Exactly when had our road become a paved lane, and then when a hard track, and then a muddy, wet one? We were by then on a trail, not even a track, and when a runner came careening down around a bend toward us, I called out. “Hello! Does this track go anywhere?” He slowed, paused, hesitated, perhaps trying to decide how to interpret the question. I tried again. “Can we get back to Villaviciosa by going on?”

He looked back over his shoulder as if to find the answer on a signpost, then said he was training for a trail race. He added few words we didn’t catch, and then was off again, full tilt. Still in doubt, we kept on. At least the trail was marked, we noticed, with red and blue stripes on rocks, showing it was official, and presumably we weren’t lost in the wooded mountains. With luck, we would follow the trail back to civilization rather than ever deeper into the wilderness. But marked trails can lead you on and on and then stop after delivering you to some remote mountaintop, and we did not want to run for two hours only to discover we’d have to turn around and run two more to get back.

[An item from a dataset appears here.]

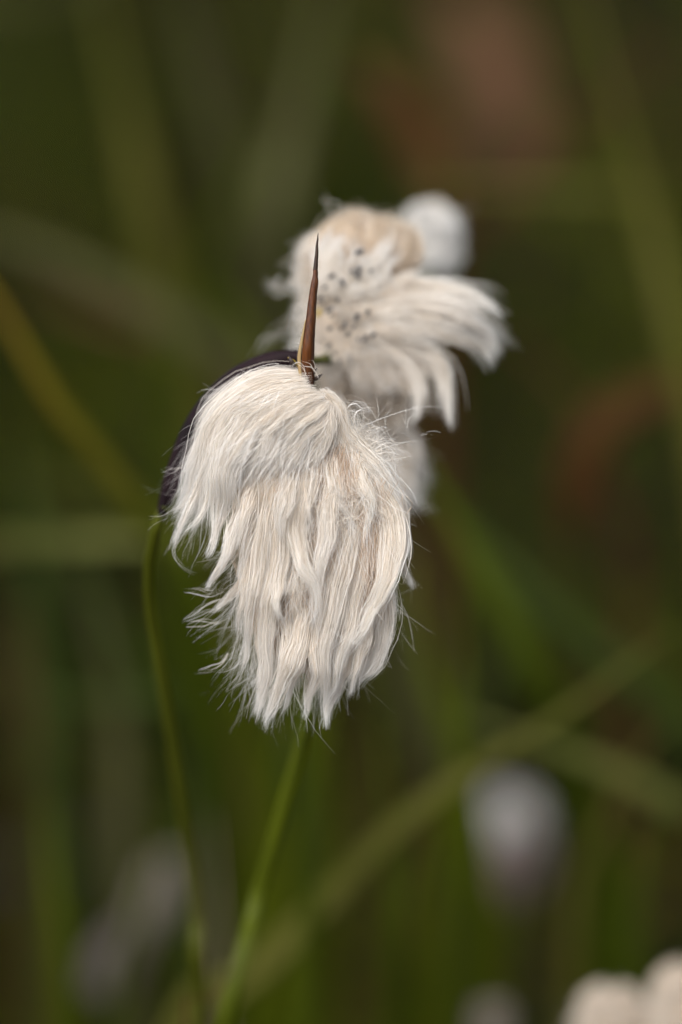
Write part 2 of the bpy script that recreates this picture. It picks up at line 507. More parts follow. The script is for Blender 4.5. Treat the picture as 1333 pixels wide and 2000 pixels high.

But we were trusting the weather, so why not trust our luck with the trail too? On we went, the climb steeper and steeper, the wind blowing cold where the woods thinned and the track was exposed. The trail was too wet and steep to run fast enough to generate sufficient heat to combat the chill wind. But soon the way leveled off, there were meadows on either side, and I stopped wondering if you could die of hypothermia in 40-degree weather. “As long as we keep moving, I think we’ll survive,” I called ahead to my partner. Still no rain, though the sky was ever darker, and the black clouds looked ominous. Not that the weather was a surprise—we’d had nearly three weeks of rain and were due at least another week of it.

In the open country, we could look down and see that we were above the town, in the process of circling it across the mountain ridges. Then the trail began to snake downward, into wooded terrain, though whether it would lead to Villaviciosa or into another valley we didn’t know. But soon around a curve we came face to face with two runners heading up. Hello! they greeted us, and we answered the same, our voices full of joy, as if we’d seen an albatross.

Our track turned back into a rutted lane and then into a paved road. Shortly after that, the rain came, a stinging deluge that soaked us. The last, drenching 20 minutes was the price of our adventure, though with our safe arrival assured, even a blinding rain was easier than the wind had been. I thought about the couple starting up the mountainside as we were arriving at the bottom. What kind of an adventure were they having? I thought of them again after we’d got back to the car and were drying off. Were they still out on the trail? Did they know where they were going? But I didn’t worry—no one dies of exposure at 40 degrees, I now knew, even with a wind, even in the mud, even in the rain. As for the lone mad runner, I pictured him arrested in mid flight on the rocky trail, twisting to see over his shoulder. Could we make it up what he’d hurtled down? That was what I’d thought the look was about. But perhaps he’d reasoned that our appearance meant he was near civilization. He might only have been checking the black clouds over his shoulder to see if he would beat the rain.